• **SHORT TASK**: Extract exactly the lines from the top of the records through the line containing "def ja(m_, r): patch(m_, r", and keep pictures out of the copy.

• **GIVEN INFORMATION**:

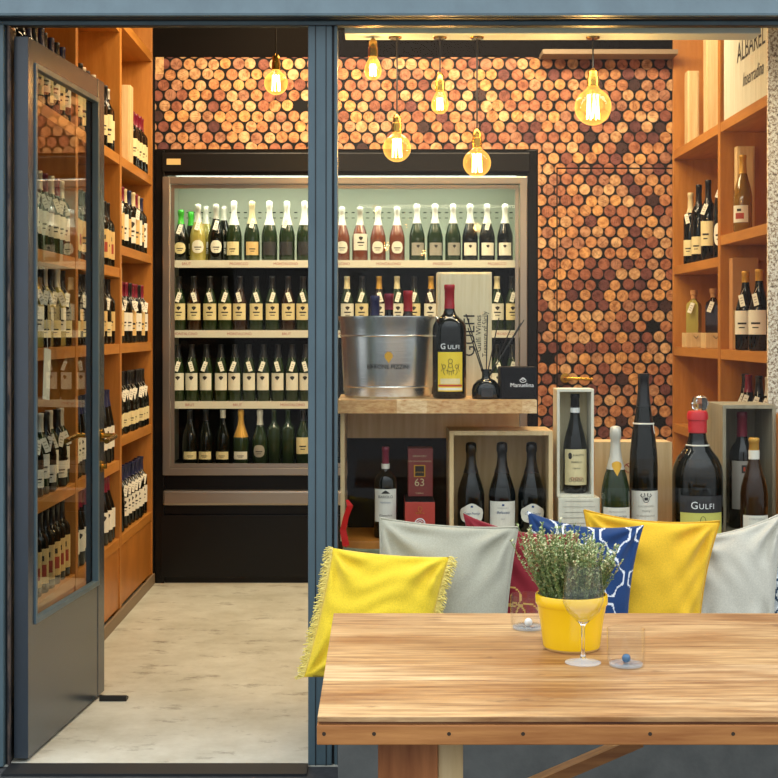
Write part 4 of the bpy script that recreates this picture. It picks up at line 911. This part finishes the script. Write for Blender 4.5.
# pine board crate behind
Yp = .44; t = thing('wooden_crate', 'closed pale pine crate standing behind the tall bottles at the cork wall', 'crate', (WX(633, Yp), Yp, LZ))
mb = MB(); a, b = WX(595, Yp), WX(672.5, Yp); zt = WZ(442, Yp); q = (b - a) / 4
for k in range(4): mb.box(a + k * q, a + (k + 1) * q - .0012, Yp, Yp + .012, ZL, zt)
mb.box(a, b, Yp + .0125, Yp + .15, ZL, zt - .002); build(mb, 'crate_body', 'pine', t)
mb = MB(); Y = Yp - .0006; f_ = lambda x, y: (x, Y, y); stroke(mb, arc(WX(630, Y), WZ(468, Y), .02, .016, 0, 2 * PI, 14), .003, f_); stroke(mb, [(WX(626, Y), WZ(464, Y)), (WX(634, Y), WZ(472, Y))], .004, f_); build(mb, 'burnt_stamp', 'ink_red', t)
# jeroboam
Yj = .27
t, r_ = show(697.5, Yj, 411, 'huge GULFI bottle with red wax top and yellow green label on the ledge', 'jeroboam', 'bg_dark', None, .8, 50.5)
zz = lambda py: WZ(py, Yj) - ZL
prof = [(r * (50.5 / 2 / S(Yj) / .083), z * (WZ(411, Yj) - ZL) / .414) for r, z in PROF['jeroboam']]
zc = zz(432); mb = MB(); mb.lathe([(prad(prof, zc) + .001, zc - .003), (prad(prof, zc) + .0035, zc)] + [(r + .0035, z + (.002 if i > 11 else 0)) for i, (r, z) in enumerate(prof) if z > zc], 24); build(mb, 'wax_seal', 'wax_red', t, True, local=True)['label'] = 'red wax seal'
def ja(m_, r): patch(m_, r - .0004, -.078, .078, zz(510), zz(493.5), 1, 12); text_wrap(m_, 'G', .034, r + .0006, zz(506), 3, -.33); text_wrap(m_, 'ULFI', .025, r + .0006, zz(506), 3, .15); gulfi_art(m_, r, zz(560), zz(509) - zz(560) + .02, .055, 4)
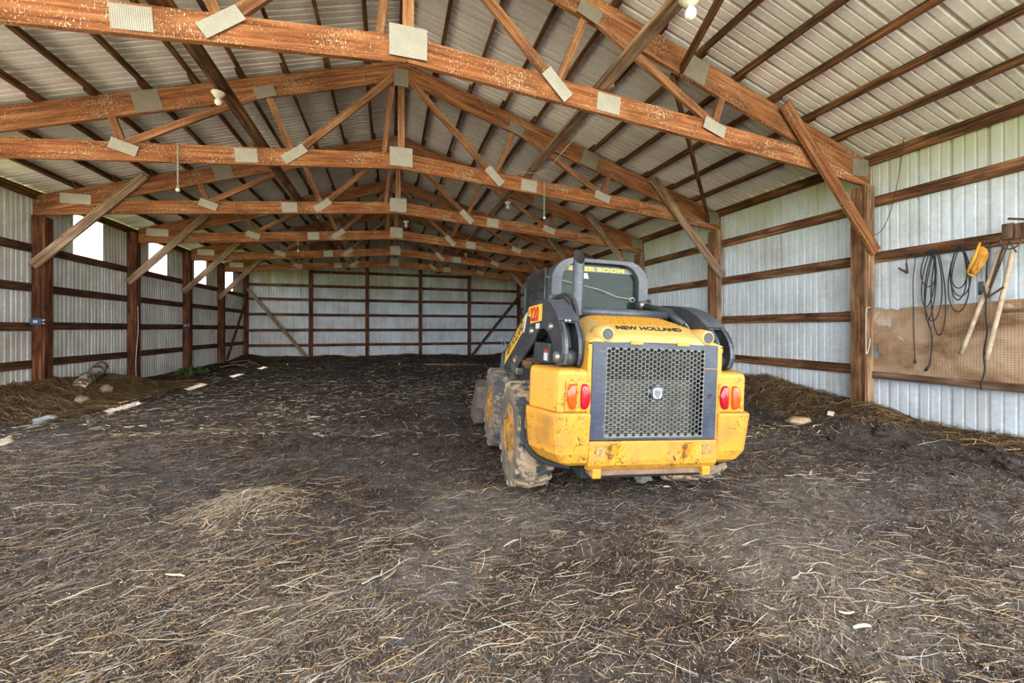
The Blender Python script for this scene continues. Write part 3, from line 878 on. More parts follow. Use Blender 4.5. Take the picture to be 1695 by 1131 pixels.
def f3(n):
    x = RNG.normal(-.93, .17, n); y = RNG.normal(3.18, .15, n); return x, y
patch_straws('hay_mound', 1700, f3, (.04, .14), (.0018, .0034), 'small low mound of trampled straw in the open floor', PAL, PALW, .03, (.6, .7), .2)
def f4(n):
    x = RNG.uniform(XL + .1, XR - .2, n); y = RNG.normal(18.0, .4, n); k = y < YE - .15; return x[k], y[k]
patch_straws('loose_hay', 5000, f4, (.08, .25), (.006, .012), 'dark matted litter ridge at the foot of the end wall', HP, np.array([.1, .2, .35, .05, .3]), .05, None, .15)

# clods of muck
lump_tex = bpy.data.textures.new('rough_lumps', 'CLOUDS'); lump_tex.noise_scale = .035; lump_tex.noise_depth = 4
def lump(name, c, r, mat, label=None, cat=None, grp=None, par=None, flat=.7, seed=0, amp=.35, sub=3, rough=.0):
    bm = bmesh.new(); bmesh.ops.create_icosphere(bm, subdivisions=sub, radius=1)
    rs = np.random.default_rng(seed)
    ph = rs.uniform(0, 6.28, (6, 3)); fr = rs.uniform(1.5, 5, (6, 3))
    for vv in bm.verts:
        p = vv.co.copy(); s = 0
        for a, b in zip(ph, fr): s += math.sin(p.x * b[0] + a[0]) * math.sin(p.y * b[1] + a[1]) * math.sin(p.z * b[2] + a[2])
        k = 1 + amp * s * .5
        vv.co = Vector((p.x * r[0] * k, p.y * r[1] * k, p.z * r[2] * k))
    me = bpy.data.meshes.new(name); bm.to_mesh(me); bm.free()
    for p in me.polygons: p.use_smooth = True
    me.materials.append(mat)
    o = bpy.data.objects.new(name, me); COL.objects.link(o); o.location = c
    if par: o.parent = par
    if rough:
        o.modifiers.new('s', 'SUBSURF').render_levels = 1
        d = o.modifiers.new('d', 'DISPLACE'); d.texture = lump_tex; d.texture_coords = 'GLOBAL'; d.strength = rough; d.mid_level = .5
    return tag(o, label, cat, grp)
# ------------------------------------------------------------------ things on the floor
def smooth_path(pts, n=6, closed=False):
    P = [Vector(p) for p in pts]; out = []
    m_ = len(P)
    for i in range(m_ - (0 if closed else 1)):
        p0 = P[i - 1] if (i > 0 or closed) else P[0]
        p1 = P[i]; p2 = P[(i + 1) % m_]; p3 = P[(i + 2) % m_] if (closed or i + 2 < m_) else P[-1]
        for k in range(n):
            t = k / n
            out.append(.5 * ((2 * p1) + (p2 - p0) * t + (2 * p0 - 5 * p1 + 4 * p2 - p3) * t * t + (3 * p1 - p0 - 3 * p2 + p3) * t ** 3))
    out.append(P[0] if closed else P[-1]); return out
M['clod'] = simple('dried_muck', C(56, 45, 37), .95, var=.5, nscale=30, bump=.8)
M['sandclod'] = simple('dry_tan_mud', C(178, 148, 112), .95, var=.3, nscale=30, bump=.8)
M['concrete'] = simple('pale_stone', C(140, 122, 98), .9, var=.4, nscale=25, bump=.5)
clods = [(5.05, 2.75, .09), (5.3, 3.15, .12), (4.9, 2.45, .07), (5.45, 2.35, .11), (5.6, 3.0, .10), (5.2, 2.15, .08), (4.75, 3.3, .07), (5.5, 3.45, .09), (5.7, 4.1, .11), (5.3, 3.9, .07), (4.6, 2.2, .05), (5.75, 2.55, .12), (5.1, 3.5, .06), (4.95, 1.95, .07), (5.6, 1.95, .1)]
where = ['small round', 'broad', 'flat', 'lumpy', 'rounded', 'low', 'knobbly', 'wide', 'high dark', 'tiny crumbly', 'lone', 'biggest', 'squat', 'half-buried', 'outermost']
for k, (x, y, r) in enumerate(clods):
    lump('muck_clod', (x, y, gz(x, y) + r * .02), (r * .85, r * .75, r * .5), M['clod'], f'{where[k]} dark muck clod on the heap below the pegboard', 'clod', 'muck clods below the pegboard', seed=k + 50, amp=.5, rough=.05)
# birch-like log, its broken end and two chunks on the hay bank
m, nt, bs = new_mat('mottled_bark'); T = NT(nt); v = T.coord('Object', (1, 1, 1))
c = T.ramp(T.noise(v, 5, 4, .6, .8), [(.47, C(206, 200, 188)), (.53, C(104, 76, 50))])
T.l(c, bs.inputs['Base Color']); bs.inputs['Roughness'].default_value = .8
M['bark'] = m
mb = MB()
a, b = Vector((-5.02, 8.6, .26)), Vector((-5.50, 10.05, .47))
pts = [a.lerp(b, t / 8) + Vector((0, 0, .02 * math.sin(t))) for t in range(9)]
mb.tube(pts, [.085, .095, .10, .10, .105, .10, .105, .11, .10], 14)
tag(mb.build('log', M['bark']), 'mottled white and brown log lying on the hay bank', 'log')
lump('log_stub', (-4.68, 8.12, gz(-4.68, 8.12) + .03), (.09, .15, .07), M['concrete'], 'tan broken lump at the near end of the mottled log', 'stone', seed=4, amp=.2)
lump('stone', (-4.82, 8.95, gz(-4.82, 8.95) + .04), (.08, .10, .08), M['concrete'], 'pale round stone in the hay beyond the log', 'stone', seed=5, amp=.25)
m, nt, bs = new_mat('crumpled_foil'); T = NT(nt)
bs.inputs['Base Color'].default_value = (.62, .65, .68, 1); bs.inputs['Metallic'].default_value = .6; bs.inputs['Roughness'].default_value = .35
T.bump(T.noise(T.coord('Object'), 22, 4, .7, 1.5), 1.0, .05, bs)
lump('foil_wrapper', (-4.42, 6.95, gz(-4.42, 6.95) + .03), (.10, .15, .055), m, 'crumpled shiny silver foil lying at the foot of the hay bank', 'wrapper', seed=8, amp=.3)
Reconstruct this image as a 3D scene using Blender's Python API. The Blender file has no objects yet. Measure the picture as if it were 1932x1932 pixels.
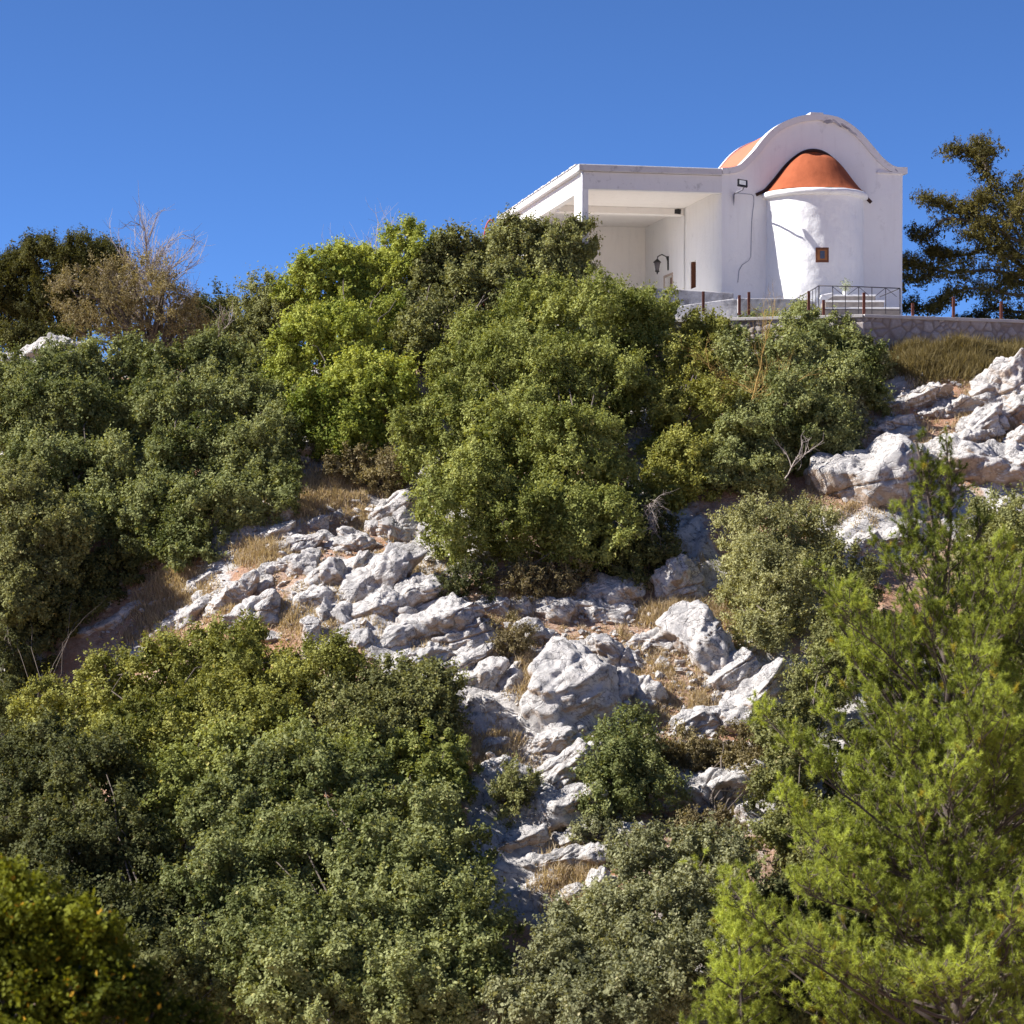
import bpy, math, random
import numpy as np
from mathutils import Vector, Matrix, Euler

SEED = 11
RG = np.random.default_rng(SEED)
random.seed(SEED)
F = 4562.0          # focal length in reference pixels (1932 px frame)
HOR = 1027.0        # horizon line in those pixels
sc = bpy.context.scene
COL = sc.collection
rad = math.radians

# ------------------------------------------------------------------ noise
_tab = np.random.default_rng(5).random((64, 64, 64)).astype(np.float32) * 2 - 1
def vnoise(p):
    p = np.asarray(p, dtype=np.float64)
    i = np.floor(p).astype(np.int64); f = p - i
    f = f * f * f * (f * (f * 6 - 15) + 10)
    x0, y0, z0 = (i[..., 0] & 63), (i[..., 1] & 63), (i[..., 2] & 63)
    x1, y1, z1 = (x0 + 1) & 63, (y0 + 1) & 63, (z0 + 1) & 63
    fx, fy, fz = f[..., 0], f[..., 1], f[..., 2]
    def L(a, b, t): return a + (b - a) * t
    return L(L(L(_tab[x0, y0, z0], _tab[x1, y0, z0], fx), L(_tab[x0, y1, z0], _tab[x1, y1, z0], fx), fy),
             L(L(_tab[x0, y0, z1], _tab[x1, y0, z1], fx), L(_tab[x0, y1, z1], _tab[x1, y1, z1], fx), fy), fz)
def fbm(p, o=4, lac=2.03, g=0.5):
    s = 0; a = 1.0; t = 0; p = np.asarray(p, dtype=np.float64)
    for k in range(o):
        s = s + a * vnoise(p + 17.3 * k); t += a; a *= g; p = p * lac
    return s / t
def ridge(p, o=3):
    s = 0; a = 1.0; t = 0; p = np.asarray(p, dtype=np.float64)
    for k in range(o):
        s = s + a * (1 - 2 * np.abs(vnoise(p + 9.1 * k))); t += a; a *= .5; p = p * 2.1
    return s / t
def nrm(v): return v / np.maximum(np.linalg.norm(v, axis=-1, keepdims=True), 1e-9)
def sstep(a, b, x):
    t = np.clip((x - a) / (b - a), 0, 1); return t * t * (3 - 2 * t)

# ------------------------------------------------------------------ objects
def mesh_np(name, verts, faces, mats, attrs=None, smooth=False):
    """faces: (n,k) array or list of such arrays."""
    me = bpy.data.meshes.new(name)
    verts = np.ascontiguousarray(verts, dtype=np.float32)
    if not isinstance(faces, list): faces = [faces]
    faces = [np.asarray(f, dtype=np.int32) for f in faces if len(f)]
    lv = np.concatenate([f.ravel() for f in faces])
    sizes = np.concatenate([np.full(len(f), f.shape[1], np.int32) for f in faces])
    st = np.concatenate([[0], np.cumsum(sizes)[:-1]]).astype(np.int32)
    me.vertices.add(len(verts)); me.vertices.foreach_set('co', verts.ravel())
    me.loops.add(len(lv)); me.loops.foreach_set('vertex_index', lv)
    me.polygons.add(len(sizes)); me.polygons.foreach_set('loop_start', st)
    try: me.polygons.foreach_set('loop_total', sizes)
    except Exception: pass
    me.polygons.foreach_set('use_smooth', np.full(len(sizes), bool(smooth)))
    for k, v in (attrs or {}).items():
        a = me.attributes.new(k, 'FLOAT', 'POINT'); a.data.foreach_set('value', np.ascontiguousarray(v, dtype=np.float32))
    me.update(calc_edges=True); me.validate()
    for m in (mats if isinstance(mats, (list, tuple)) else [mats]): me.materials.append(m)
    return me
def link(name, me, parent=None, loc=None):
    o = bpy.data.objects.new(name, me); COL.objects.link(o)
    if parent is not None: o.parent = parent
    if loc is not None: o.location = loc
    return o
def tag(o, label=None, cat=None, group=None, kind=None):
    if label: o['label'] = label
    if cat: o['category'] = cat
    if group: o['group'] = group
    if kind: o['kind'] = kind
    return o
def thing(name, label, cat, loc, group=None):
    return tag(link(name, None, None, loc), label, cat, group)

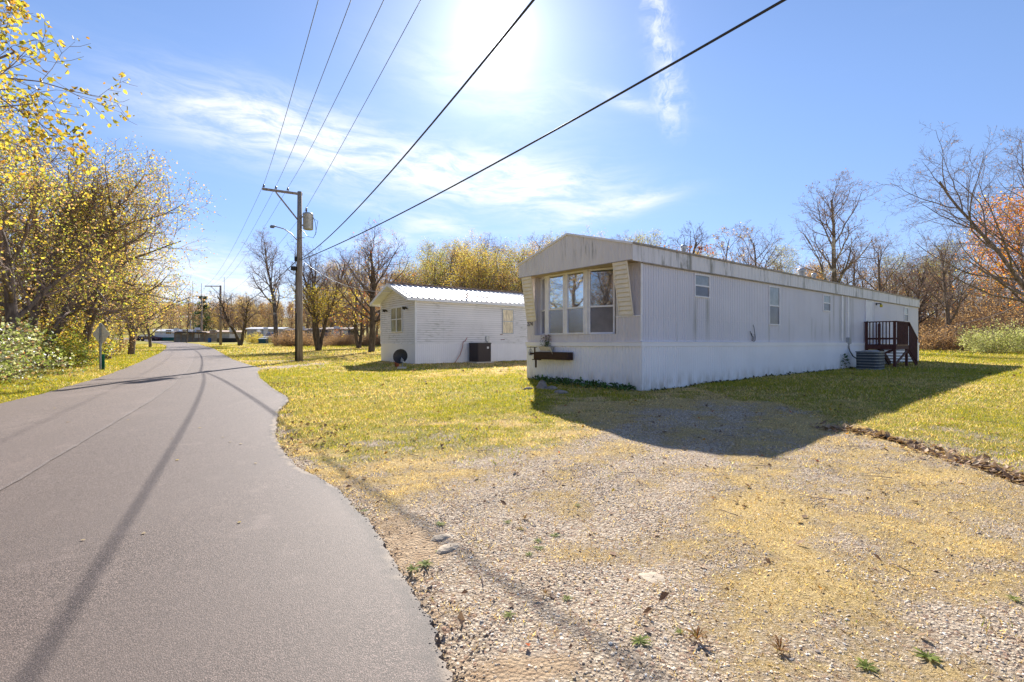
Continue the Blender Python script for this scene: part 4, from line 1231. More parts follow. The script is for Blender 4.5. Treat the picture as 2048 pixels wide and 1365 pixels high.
def pickup(u, Y, rz, label):
    x_, y_ = at_d(u, Y)
    o = thing('pickup_truck', (x_, y_, gzf(x_, y_)), rz, label, 'pickup truck')
    bd = MB()
    prof = [(-2.6, .45), (-2.6, 1.05), (-.75, 1.08), (-.55, 1.12), (.75, 1.12), (1.05, 1.10), (2.4, 1.0), (2.6, .85), (2.6, .45)]
    n = len(prof)
    bd.add([(a_, -.92, z_) for a_, z_ in prof] + [(a_, .92, z_) for a_, z_ in prof], [list(range(n))[::-1], list(range(n, 2 * n))] + [(i, (i + 1) % n, n + (i + 1) % n, n + i) for i in range(n)])
    bd.build('body', M['car_white'], o)
    cb_ = MB().add([(-.7, -.86, 1.1), (1.0, -.86, 1.1), (.45, -.74, 1.78), (-.55, -.74, 1.78), (-.7, .86, 1.1), (1.0, .86, 1.1), (.45, .74, 1.78), (-.55, .74, 1.78)],
                   [(0, 1, 2, 3), (7, 6, 5, 4), (3, 2, 6, 7), (1, 5, 6, 2), (0, 3, 7, 4)])
    c_ = cb_.build('cab', M['car_white'], o)
    MB().add([(-.6, -.855, 1.16), (.75, -.855, 1.16), (.38, -.77, 1.66), (-.5, -.77, 1.66)], [(0, 1, 2, 3)]).add([(1.0, -.75, 1.14), (1.0, .75, 1.14), (.52, .66, 1.72), (.52, -.66, 1.72)], [(0, 1, 2, 3)]).build('window', M['car_glass'], c_, (0, -.01, 0))
    for a_ in (-1.65, 1.65):
        for b_ in (-.86, .86):
            w_ = MB().tube([(a_, b_ - .12, .38), (a_, b_ + .12, .38)], .38, 14).build('wheel', M['tyre'], o)
            MB().tube([(a_, b_ - .13 * (1 if b_ < 0 else -1) - .0, .38), (a_, b_ - .125 * (1 if b_ < 0 else -1) - .01, .38)], .2, 10).build('hub', M['hubcap'], w_)
    for b_ in (-.7, .7): MB().box((2.58, b_ - .14, .72), (2.62, b_ + .14, .9)).build('headlight', M['hubcap'], o)
    return o


pickup(545, 90, R(258), 'white pickup truck parked in front of the long grey trailer')


def small_car(u, Y, rz, label, paint):
    x_, y_ = at_d(u, Y)
    o = thing('parked_car', (x_, y_, gzf(x_, y_)), rz, label, 'car')
    prof = [(-2.2, .3), (-2.25, .75), (-1.6, .92), (-1.0, 1.35), (.35, 1.4), (1.0, .95), (2.0, .82), (2.2, .6), (2.2, .3)]
    n = len(prof)
    MB().add([(a_, -.85, z_) for a_, z_ in prof] + [(a_, .85, z_) for a_, z_ in prof], [list(range(n))[::-1], list(range(n, 2 * n))] + [(i, (i + 1) % n, n + (i + 1) % n, n + i) for i in range(n)]).build('body', paint, o)
    MB().add([(-1.3, -.86, .95), (.85, -.86, .95), (.32, -.86, 1.32), (-.95, -.86, 1.28)], [(0, 1, 2, 3)]).build('window', M['car_glass'], o)
    for a_ in (-1.4, 1.4):
        for b_ in (-.8, .8): MB().tube([(a_, b_ - .1, .32), (a_, b_ + .1, .32)], .32, 12).build('wheel', M['tyre'], o)


small_car(296, 103, R(10), 'dark maroon car parked left of the green based trailer', M['car_maroon'])
small_car(622, 74, R(5), 'dull blue car parked between the utility pole and multi-stemmed tree', M['blue_wall'])
bx, by = at_d(419, 88)
bn = thing('barrel', (bx, by, gzf(bx, by)), 0, 'small bright blue barrel on the lawn right of the third pole', 'barrel')
MB().lathe([(0, 0), (.24, 0), (.25, .1), (.27, .12), (.25, .15), (.26, .45), (.28, .47), (.26, .5), (.25, .75), (.26, .78), (0, .78)], 14).build('drum', M['blue'], bn)
MB().lathe([(.2, .78), (.2, .80), (0, .80)], 12).build('lid', M['blue'], bn)
bx, by = at_d(527, 77)
bn = thing('dumpster', (bx, by, gzf(bx, by)), R(6), 'teal metal dumpster left of the white pickup truck', 'dumpster')
MB().add([(-.55, -.45, .1), (.55, -.45, .1), (.55, .45, .1), (-.55, .45, .1), (-.6, -.55, .75), (.6, -.55, .75), (.6, .55, .9), (-.6, .55, .9)], [(0, 3, 2, 1), (0, 1, 5, 4), (1, 2, 6, 5), (2, 3, 7, 6), (3, 0, 4, 7)]).build('bin', M['teal'], bn)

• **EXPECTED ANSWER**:
Write part 4 of the bpy script that recreates this picture. It picks up at line 911. This part finishes the script. Write for Blender 4.5.
# pine board crate behind
Yp = .44; t = thing('wooden_crate', 'closed pale pine crate standing behind the tall bottles at the cork wall', 'crate', (WX(633, Yp), Yp, LZ))
mb = MB(); a, b = WX(595, Yp), WX(672.5, Yp); zt = WZ(442, Yp); q = (b - a) / 4
for k in range(4): mb.box(a + k * q, a + (k + 1) * q - .0012, Yp, Yp + .012, ZL, zt)
mb.box(a, b, Yp + .0125, Yp + .15, ZL, zt - .002); build(mb, 'crate_body', 'pine', t)
mb = MB(); Y = Yp - .0006; f_ = lambda x, y: (x, Y, y); stroke(mb, arc(WX(630, Y), WZ(468, Y), .02, .016, 0, 2 * PI, 14), .003, f_); stroke(mb, [(WX(626, Y), WZ(464, Y)), (WX(634, Y), WZ(472, Y))], .004, f_); build(mb, 'burnt_stamp', 'ink_red', t)
# jeroboam
Yj = .27
t, r_ = show(697.5, Yj, 411, 'huge GULFI bottle with red wax top and yellow green label on the ledge', 'jeroboam', 'bg_dark', None, .8, 50.5)
zz = lambda py: WZ(py, Yj) - ZL
prof = [(r * (50.5 / 2 / S(Yj) / .083), z * (WZ(411, Yj) - ZL) / .414) for r, z in PROF['jeroboam']]
zc = zz(432); mb = MB(); mb.lathe([(prad(prof, zc) + .001, zc - .003), (prad(prof, zc) + .0035, zc)] + [(r + .0035, z + (.002 if i > 11 else 0)) for i, (r, z) in enumerate(prof) if z > zc], 24); build(mb, 'wax_seal', 'wax_red', t, True, local=True)['label'] = 'red wax seal'
def ja(m_, r): patch(m_, r - .0004, -.078, .078, zz(510), zz(493.5), 1, 12); text_wrap(m_, 'G', .034, r + .0006, zz(506), 3, -.33); text_wrap(m_, 'ULFI', .025, r + .0006, zz(506), 3, .15); gulfi_art(m_, r, zz(560), zz(509) - zz(560) + .02, .055, 4)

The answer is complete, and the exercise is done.